Given exercise >>
Determine the number of lines containing the word "scene". Reply with it and nothing else.

Recorded data >>
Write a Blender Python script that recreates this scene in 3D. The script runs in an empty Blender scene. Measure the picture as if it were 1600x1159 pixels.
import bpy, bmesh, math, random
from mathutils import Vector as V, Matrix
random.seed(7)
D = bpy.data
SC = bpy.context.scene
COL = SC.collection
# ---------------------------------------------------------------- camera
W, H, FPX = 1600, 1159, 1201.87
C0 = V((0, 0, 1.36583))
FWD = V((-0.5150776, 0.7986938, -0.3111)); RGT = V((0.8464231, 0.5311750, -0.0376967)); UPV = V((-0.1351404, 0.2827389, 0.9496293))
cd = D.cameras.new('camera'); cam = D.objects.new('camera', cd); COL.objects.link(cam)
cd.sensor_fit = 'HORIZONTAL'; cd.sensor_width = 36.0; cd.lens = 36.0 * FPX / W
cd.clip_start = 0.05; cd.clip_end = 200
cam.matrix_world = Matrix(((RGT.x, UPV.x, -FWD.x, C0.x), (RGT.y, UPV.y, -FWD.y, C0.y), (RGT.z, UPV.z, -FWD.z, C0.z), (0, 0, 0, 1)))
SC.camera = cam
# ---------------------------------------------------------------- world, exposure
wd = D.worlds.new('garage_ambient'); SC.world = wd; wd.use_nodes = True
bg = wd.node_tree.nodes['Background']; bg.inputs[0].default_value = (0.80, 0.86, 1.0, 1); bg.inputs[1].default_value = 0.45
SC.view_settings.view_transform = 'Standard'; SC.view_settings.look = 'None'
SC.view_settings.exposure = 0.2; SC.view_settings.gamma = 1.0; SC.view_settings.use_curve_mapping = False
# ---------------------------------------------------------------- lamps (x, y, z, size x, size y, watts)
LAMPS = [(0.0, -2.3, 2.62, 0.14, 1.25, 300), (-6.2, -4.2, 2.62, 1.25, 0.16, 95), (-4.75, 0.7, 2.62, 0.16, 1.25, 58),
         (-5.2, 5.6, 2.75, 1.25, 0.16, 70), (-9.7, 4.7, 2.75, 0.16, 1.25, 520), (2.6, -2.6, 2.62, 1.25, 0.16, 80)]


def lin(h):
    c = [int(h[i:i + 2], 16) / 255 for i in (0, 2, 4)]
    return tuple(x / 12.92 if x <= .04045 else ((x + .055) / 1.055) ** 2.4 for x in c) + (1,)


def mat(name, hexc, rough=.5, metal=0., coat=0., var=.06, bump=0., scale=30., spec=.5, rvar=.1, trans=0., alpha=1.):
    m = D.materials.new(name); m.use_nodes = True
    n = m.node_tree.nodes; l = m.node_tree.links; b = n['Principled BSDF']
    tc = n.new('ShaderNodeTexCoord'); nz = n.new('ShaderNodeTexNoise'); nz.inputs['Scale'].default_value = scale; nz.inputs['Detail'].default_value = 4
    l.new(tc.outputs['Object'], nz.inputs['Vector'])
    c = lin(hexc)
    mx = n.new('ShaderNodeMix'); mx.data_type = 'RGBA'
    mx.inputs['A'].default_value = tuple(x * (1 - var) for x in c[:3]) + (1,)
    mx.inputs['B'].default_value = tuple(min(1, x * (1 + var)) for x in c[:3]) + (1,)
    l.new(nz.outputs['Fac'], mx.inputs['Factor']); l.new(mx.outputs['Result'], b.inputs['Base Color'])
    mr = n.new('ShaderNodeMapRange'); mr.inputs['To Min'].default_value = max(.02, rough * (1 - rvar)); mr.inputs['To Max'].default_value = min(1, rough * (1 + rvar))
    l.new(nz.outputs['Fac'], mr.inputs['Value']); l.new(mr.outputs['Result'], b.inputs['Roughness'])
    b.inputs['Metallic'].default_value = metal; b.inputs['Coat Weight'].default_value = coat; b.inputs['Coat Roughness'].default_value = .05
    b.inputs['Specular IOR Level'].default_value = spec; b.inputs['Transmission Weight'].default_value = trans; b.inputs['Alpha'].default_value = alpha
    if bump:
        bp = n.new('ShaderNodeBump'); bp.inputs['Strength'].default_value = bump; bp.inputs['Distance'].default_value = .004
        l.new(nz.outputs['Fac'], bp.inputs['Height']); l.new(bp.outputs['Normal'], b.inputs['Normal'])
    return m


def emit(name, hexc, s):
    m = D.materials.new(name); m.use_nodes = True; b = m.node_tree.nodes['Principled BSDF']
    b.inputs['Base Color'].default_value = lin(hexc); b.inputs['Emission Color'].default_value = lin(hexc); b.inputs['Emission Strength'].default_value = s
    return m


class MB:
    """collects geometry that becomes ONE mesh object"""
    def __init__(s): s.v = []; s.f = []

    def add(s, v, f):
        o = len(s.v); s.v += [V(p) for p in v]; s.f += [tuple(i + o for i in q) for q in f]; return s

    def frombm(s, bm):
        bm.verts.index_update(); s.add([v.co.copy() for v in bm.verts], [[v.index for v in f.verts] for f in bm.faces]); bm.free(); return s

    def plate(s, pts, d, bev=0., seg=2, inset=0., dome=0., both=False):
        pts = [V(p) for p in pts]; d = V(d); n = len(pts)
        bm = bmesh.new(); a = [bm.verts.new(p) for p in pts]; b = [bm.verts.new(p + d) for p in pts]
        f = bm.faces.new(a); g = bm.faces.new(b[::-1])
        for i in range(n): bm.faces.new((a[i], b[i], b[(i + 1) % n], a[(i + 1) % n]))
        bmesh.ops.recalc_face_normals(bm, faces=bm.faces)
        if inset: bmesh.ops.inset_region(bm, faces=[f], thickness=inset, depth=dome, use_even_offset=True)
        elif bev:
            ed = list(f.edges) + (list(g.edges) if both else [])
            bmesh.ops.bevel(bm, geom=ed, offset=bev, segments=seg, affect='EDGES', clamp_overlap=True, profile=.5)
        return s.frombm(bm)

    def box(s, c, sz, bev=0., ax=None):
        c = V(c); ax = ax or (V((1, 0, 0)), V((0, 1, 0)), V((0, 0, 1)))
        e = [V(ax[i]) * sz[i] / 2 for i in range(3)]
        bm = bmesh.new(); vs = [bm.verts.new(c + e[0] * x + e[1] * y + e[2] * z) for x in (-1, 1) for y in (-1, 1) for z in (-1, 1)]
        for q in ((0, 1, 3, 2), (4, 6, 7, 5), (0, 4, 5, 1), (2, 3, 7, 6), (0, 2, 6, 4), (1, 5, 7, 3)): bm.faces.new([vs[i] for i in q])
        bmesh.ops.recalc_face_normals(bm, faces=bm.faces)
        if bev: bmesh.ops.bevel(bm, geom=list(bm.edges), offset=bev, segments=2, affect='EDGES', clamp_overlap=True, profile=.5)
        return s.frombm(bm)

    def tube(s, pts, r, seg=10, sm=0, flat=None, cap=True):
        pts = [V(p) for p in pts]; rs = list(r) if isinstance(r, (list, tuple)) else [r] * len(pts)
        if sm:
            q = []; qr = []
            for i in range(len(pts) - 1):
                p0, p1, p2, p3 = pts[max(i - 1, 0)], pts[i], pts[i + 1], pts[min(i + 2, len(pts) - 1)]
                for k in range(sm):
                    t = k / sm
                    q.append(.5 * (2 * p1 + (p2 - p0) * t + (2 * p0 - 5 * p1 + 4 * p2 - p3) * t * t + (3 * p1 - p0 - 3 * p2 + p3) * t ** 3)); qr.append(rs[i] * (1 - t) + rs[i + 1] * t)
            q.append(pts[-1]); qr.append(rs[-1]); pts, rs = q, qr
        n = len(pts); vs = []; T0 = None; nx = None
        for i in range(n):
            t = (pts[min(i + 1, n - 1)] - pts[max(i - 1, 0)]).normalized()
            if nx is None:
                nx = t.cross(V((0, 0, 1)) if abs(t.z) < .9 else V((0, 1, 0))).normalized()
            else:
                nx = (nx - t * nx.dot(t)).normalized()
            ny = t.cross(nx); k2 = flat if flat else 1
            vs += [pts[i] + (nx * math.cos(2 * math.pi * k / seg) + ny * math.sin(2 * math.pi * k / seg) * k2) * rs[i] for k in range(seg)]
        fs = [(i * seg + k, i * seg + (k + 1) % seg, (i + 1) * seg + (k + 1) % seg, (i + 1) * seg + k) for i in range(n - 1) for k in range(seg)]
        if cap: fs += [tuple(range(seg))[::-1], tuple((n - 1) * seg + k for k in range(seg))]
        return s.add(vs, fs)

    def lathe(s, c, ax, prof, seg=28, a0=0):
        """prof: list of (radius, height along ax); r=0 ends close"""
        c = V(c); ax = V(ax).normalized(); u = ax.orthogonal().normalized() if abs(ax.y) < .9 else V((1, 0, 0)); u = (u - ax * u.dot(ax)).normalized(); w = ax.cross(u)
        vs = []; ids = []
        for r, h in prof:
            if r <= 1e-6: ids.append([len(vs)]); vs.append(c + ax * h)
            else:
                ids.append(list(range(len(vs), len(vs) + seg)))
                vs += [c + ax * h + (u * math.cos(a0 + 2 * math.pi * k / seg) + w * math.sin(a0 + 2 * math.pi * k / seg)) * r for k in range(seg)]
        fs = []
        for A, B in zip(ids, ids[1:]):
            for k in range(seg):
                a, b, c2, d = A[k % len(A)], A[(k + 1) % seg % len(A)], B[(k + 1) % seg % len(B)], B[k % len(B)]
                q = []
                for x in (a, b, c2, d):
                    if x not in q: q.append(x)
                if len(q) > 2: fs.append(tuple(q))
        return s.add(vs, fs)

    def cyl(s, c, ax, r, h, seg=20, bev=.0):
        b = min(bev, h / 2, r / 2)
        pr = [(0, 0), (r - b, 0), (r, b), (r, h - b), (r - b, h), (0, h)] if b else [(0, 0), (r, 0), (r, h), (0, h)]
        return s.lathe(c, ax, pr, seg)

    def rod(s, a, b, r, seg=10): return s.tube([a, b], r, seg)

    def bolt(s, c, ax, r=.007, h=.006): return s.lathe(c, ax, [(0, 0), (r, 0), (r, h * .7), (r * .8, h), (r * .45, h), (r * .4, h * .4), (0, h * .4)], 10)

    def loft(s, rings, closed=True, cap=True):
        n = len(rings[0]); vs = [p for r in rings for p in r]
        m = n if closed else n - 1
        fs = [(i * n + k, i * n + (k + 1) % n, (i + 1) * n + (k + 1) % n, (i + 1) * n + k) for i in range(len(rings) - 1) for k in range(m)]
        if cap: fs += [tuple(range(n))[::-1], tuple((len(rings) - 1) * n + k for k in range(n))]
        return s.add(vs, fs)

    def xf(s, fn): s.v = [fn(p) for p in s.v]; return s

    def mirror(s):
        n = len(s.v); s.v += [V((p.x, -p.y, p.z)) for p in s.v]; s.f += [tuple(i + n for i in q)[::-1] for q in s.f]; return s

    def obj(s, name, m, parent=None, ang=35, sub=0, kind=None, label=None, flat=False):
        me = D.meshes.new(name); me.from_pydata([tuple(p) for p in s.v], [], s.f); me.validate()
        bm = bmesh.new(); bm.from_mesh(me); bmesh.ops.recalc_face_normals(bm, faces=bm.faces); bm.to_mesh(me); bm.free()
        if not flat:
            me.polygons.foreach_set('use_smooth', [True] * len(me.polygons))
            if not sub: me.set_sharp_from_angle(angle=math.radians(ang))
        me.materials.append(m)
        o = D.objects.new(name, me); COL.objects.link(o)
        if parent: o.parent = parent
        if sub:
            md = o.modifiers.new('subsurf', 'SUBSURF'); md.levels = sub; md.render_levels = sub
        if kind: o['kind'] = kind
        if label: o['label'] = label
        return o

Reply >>
2